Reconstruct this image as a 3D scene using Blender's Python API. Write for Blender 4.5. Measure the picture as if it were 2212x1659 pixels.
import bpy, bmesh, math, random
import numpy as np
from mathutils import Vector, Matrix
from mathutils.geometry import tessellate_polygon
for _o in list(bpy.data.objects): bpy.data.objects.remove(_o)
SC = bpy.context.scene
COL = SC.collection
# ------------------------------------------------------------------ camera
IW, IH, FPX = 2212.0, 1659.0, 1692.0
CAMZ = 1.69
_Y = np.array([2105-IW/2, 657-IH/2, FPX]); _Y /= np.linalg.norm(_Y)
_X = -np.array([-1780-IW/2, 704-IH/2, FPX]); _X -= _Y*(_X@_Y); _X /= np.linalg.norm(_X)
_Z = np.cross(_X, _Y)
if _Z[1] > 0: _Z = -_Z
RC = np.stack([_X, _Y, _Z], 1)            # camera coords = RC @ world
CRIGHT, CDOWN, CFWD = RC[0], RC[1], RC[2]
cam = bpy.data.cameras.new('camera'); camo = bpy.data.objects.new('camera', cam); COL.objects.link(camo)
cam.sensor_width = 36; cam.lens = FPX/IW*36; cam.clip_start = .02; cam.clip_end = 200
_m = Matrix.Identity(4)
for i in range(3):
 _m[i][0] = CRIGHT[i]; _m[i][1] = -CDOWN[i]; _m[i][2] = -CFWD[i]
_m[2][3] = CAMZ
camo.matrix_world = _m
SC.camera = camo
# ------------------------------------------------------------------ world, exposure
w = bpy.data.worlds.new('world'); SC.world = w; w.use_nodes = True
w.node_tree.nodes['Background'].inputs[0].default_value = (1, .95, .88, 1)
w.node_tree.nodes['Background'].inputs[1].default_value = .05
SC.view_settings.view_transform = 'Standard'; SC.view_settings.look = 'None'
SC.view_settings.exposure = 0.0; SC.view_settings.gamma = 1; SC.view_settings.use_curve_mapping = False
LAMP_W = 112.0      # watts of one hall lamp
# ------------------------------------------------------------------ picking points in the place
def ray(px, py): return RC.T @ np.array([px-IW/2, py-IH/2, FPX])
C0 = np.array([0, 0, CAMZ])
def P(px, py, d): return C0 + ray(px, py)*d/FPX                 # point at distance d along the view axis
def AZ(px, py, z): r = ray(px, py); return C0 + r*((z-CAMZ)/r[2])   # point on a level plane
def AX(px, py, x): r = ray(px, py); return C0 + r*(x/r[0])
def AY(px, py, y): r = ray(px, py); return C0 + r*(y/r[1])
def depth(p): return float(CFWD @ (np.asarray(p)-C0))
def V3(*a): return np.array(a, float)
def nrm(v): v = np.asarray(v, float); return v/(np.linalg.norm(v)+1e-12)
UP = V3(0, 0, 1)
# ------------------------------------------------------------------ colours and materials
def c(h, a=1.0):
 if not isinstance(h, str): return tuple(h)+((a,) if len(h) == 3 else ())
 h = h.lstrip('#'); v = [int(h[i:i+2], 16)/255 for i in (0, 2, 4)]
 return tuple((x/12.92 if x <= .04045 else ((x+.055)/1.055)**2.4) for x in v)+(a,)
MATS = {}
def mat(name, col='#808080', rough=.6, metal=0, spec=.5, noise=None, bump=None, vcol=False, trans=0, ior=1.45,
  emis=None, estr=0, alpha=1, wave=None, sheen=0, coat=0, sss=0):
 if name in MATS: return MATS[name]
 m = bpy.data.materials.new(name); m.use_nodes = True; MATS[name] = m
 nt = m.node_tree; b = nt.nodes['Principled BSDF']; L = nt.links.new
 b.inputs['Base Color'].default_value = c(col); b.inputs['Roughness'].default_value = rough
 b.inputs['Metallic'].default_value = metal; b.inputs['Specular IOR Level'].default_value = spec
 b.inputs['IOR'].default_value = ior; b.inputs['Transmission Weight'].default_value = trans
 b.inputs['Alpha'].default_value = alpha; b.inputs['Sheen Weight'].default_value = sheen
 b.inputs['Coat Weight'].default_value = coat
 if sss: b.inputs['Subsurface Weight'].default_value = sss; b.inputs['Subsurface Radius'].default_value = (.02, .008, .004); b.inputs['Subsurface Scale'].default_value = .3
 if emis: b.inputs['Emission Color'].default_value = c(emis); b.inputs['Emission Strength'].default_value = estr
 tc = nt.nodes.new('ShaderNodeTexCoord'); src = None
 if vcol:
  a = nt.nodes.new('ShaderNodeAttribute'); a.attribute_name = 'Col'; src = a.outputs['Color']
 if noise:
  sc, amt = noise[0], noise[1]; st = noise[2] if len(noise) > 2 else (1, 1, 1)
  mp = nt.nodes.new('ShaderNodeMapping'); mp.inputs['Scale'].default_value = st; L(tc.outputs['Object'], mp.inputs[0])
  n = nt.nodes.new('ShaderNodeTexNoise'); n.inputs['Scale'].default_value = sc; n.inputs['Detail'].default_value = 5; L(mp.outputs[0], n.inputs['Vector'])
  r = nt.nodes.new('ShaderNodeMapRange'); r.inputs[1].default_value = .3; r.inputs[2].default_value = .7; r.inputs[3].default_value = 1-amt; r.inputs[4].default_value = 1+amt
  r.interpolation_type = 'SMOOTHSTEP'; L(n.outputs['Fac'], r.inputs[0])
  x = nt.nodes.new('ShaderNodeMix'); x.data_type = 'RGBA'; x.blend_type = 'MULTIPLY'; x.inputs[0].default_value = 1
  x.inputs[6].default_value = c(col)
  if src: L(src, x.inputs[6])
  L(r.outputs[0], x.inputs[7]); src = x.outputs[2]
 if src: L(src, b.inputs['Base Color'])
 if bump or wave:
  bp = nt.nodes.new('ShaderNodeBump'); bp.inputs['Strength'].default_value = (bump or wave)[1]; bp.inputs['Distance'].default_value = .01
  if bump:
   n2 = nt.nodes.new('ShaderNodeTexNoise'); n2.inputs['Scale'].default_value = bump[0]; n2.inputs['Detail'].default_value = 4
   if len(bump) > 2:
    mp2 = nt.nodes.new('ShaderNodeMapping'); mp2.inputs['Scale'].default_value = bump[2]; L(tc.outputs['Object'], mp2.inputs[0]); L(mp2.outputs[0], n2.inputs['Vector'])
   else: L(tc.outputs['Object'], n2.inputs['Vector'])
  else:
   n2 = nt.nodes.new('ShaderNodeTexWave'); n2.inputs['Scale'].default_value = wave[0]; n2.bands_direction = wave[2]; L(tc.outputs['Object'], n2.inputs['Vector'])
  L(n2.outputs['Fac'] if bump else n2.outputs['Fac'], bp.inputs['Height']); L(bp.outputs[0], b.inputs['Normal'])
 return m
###
The request: Write the material out again word for word.

Full solution:
Reconstruct this image as a 3D scene using Blender's Python API. Write for Blender 4.5. Measure the picture as if it were 2212x1659 pixels.
import bpy, bmesh, math, random
import numpy as np
from mathutils import Vector, Matrix
from mathutils.geometry import tessellate_polygon
for _o in list(bpy.data.objects): bpy.data.objects.remove(_o)
SC = bpy.context.scene
COL = SC.collection
# ------------------------------------------------------------------ camera
IW, IH, FPX = 2212.0, 1659.0, 1692.0
CAMZ = 1.69
_Y = np.array([2105-IW/2, 657-IH/2, FPX]); _Y /= np.linalg.norm(_Y)
_X = -np.array([-1780-IW/2, 704-IH/2, FPX]); _X -= _Y*(_X@_Y); _X /= np.linalg.norm(_X)
_Z = np.cross(_X, _Y)
if _Z[1] > 0: _Z = -_Z
RC = np.stack([_X, _Y, _Z], 1)            # camera coords = RC @ world
CRIGHT, CDOWN, CFWD = RC[0], RC[1], RC[2]
cam = bpy.data.cameras.new('camera'); camo = bpy.data.objects.new('camera', cam); COL.objects.link(camo)
cam.sensor_width = 36; cam.lens = FPX/IW*36; cam.clip_start = .02; cam.clip_end = 200
_m = Matrix.Identity(4)
for i in range(3):
 _m[i][0] = CRIGHT[i]; _m[i][1] = -CDOWN[i]; _m[i][2] = -CFWD[i]
_m[2][3] = CAMZ
camo.matrix_world = _m
SC.camera = camo
# ------------------------------------------------------------------ world, exposure
w = bpy.data.worlds.new('world'); SC.world = w; w.use_nodes = True
w.node_tree.nodes['Background'].inputs[0].default_value = (1, .95, .88, 1)
w.node_tree.nodes['Background'].inputs[1].default_value = .05
SC.view_settings.view_transform = 'Standard'; SC.view_settings.look = 'None'
SC.view_settings.exposure = 0.0; SC.view_settings.gamma = 1; SC.view_settings.use_curve_mapping = False
LAMP_W = 112.0      # watts of one hall lamp
# ------------------------------------------------------------------ picking points in the place
def ray(px, py): return RC.T @ np.array([px-IW/2, py-IH/2, FPX])
C0 = np.array([0, 0, CAMZ])
def P(px, py, d): return C0 + ray(px, py)*d/FPX                 # point at distance d along the view axis
def AZ(px, py, z): r = ray(px, py); return C0 + r*((z-CAMZ)/r[2])   # point on a level plane
def AX(px, py, x): r = ray(px, py); return C0 + r*(x/r[0])
def AY(px, py, y): r = ray(px, py); return C0 + r*(y/r[1])
def depth(p): return float(CFWD @ (np.asarray(p)-C0))
def V3(*a): return np.array(a, float)
def nrm(v): v = np.asarray(v, float); return v/(np.linalg.norm(v)+1e-12)
UP = V3(0, 0, 1)
# ------------------------------------------------------------------ colours and materials
def c(h, a=1.0):
 if not isinstance(h, str): return tuple(h)+((a,) if len(h) == 3 else ())
 h = h.lstrip('#'); v = [int(h[i:i+2], 16)/255 for i in (0, 2, 4)]
 return tuple((x/12.92 if x <= .04045 else ((x+.055)/1.055)**2.4) for x in v)+(a,)
MATS = {}
def mat(name, col='#808080', rough=.6, metal=0, spec=.5, noise=None, bump=None, vcol=False, trans=0, ior=1.45,
  emis=None, estr=0, alpha=1, wave=None, sheen=0, coat=0, sss=0):
 if name in MATS: return MATS[name]
 m = bpy.data.materials.new(name); m.use_nodes = True; MATS[name] = m
 nt = m.node_tree; b = nt.nodes['Principled BSDF']; L = nt.links.new
 b.inputs['Base Color'].default_value = c(col); b.inputs['Roughness'].default_value = rough
 b.inputs['Metallic'].default_value = metal; b.inputs['Specular IOR Level'].default_value = spec
 b.inputs['IOR'].default_value = ior; b.inputs['Transmission Weight'].default_value = trans
 b.inputs['Alpha'].default_value = alpha; b.inputs['Sheen Weight'].default_value = sheen
 b.inputs['Coat Weight'].default_value = coat
 if sss: b.inputs['Subsurface Weight'].default_value = sss; b.inputs['Subsurface Radius'].default_value = (.02, .008, .004); b.inputs['Subsurface Scale'].default_value = .3
 if emis: b.inputs['Emission Color'].default_value = c(emis); b.inputs['Emission Strength'].default_value = estr
 tc = nt.nodes.new('ShaderNodeTexCoord'); src = None
 if vcol:
  a = nt.nodes.new('ShaderNodeAttribute'); a.attribute_name = 'Col'; src = a.outputs['Color']
 if noise:
  sc, amt = noise[0], noise[1]; st = noise[2] if len(noise) > 2 else (1, 1, 1)
  mp = nt.nodes.new('ShaderNodeMapping'); mp.inputs['Scale'].default_value = st; L(tc.outputs['Object'], mp.inputs[0])
  n = nt.nodes.new('ShaderNodeTexNoise'); n.inputs['Scale'].default_value = sc; n.inputs['Detail'].default_value = 5; L(mp.outputs[0], n.inputs['Vector'])
  r = nt.nodes.new('ShaderNodeMapRange'); r.inputs[1].default_value = .3; r.inputs[2].default_value = .7; r.inputs[3].default_value = 1-amt; r.inputs[4].default_value = 1+amt
  r.interpolation_type = 'SMOOTHSTEP'; L(n.outputs['Fac'], r.inputs[0])
  x = nt.nodes.new('ShaderNodeMix'); x.data_type = 'RGBA'; x.blend_type = 'MULTIPLY'; x.inputs[0].default_value = 1
  x.inputs[6].default_value = c(col)
  if src: L(src, x.inputs[6])
  L(r.outputs[0], x.inputs[7]); src = x.outputs[2]
 if src: L(src, b.inputs['Base Color'])
 if bump or wave:
  bp = nt.nodes.new('ShaderNodeBump'); bp.inputs['Strength'].default_value = (bump or wave)[1]; bp.inputs['Distance'].default_value = .01
  if bump:
   n2 = nt.nodes.new('ShaderNodeTexNoise'); n2.inputs['Scale'].default_value = bump[0]; n2.inputs['Detail'].default_value = 4
   if len(bump) > 2:
    mp2 = nt.nodes.new('ShaderNodeMapping'); mp2.inputs['Scale'].default_value = bump[2]; L(tc.outputs['Object'], mp2.inputs[0]); L(mp2.outputs[0], n2.inputs['Vector'])
   else: L(tc.outputs['Object'], n2.inputs['Vector'])
  else:
   n2 = nt.nodes.new('ShaderNodeTexWave'); n2.inputs['Scale'].default_value = wave[0]; n2.bands_direction = wave[2]; L(tc.outputs['Object'], n2.inputs['Vector'])
  L(n2.outputs['Fac'] if bump else n2.outputs['Fac'], bp.inputs['Height']); L(bp.outputs[0], b.inputs['Normal'])
 return m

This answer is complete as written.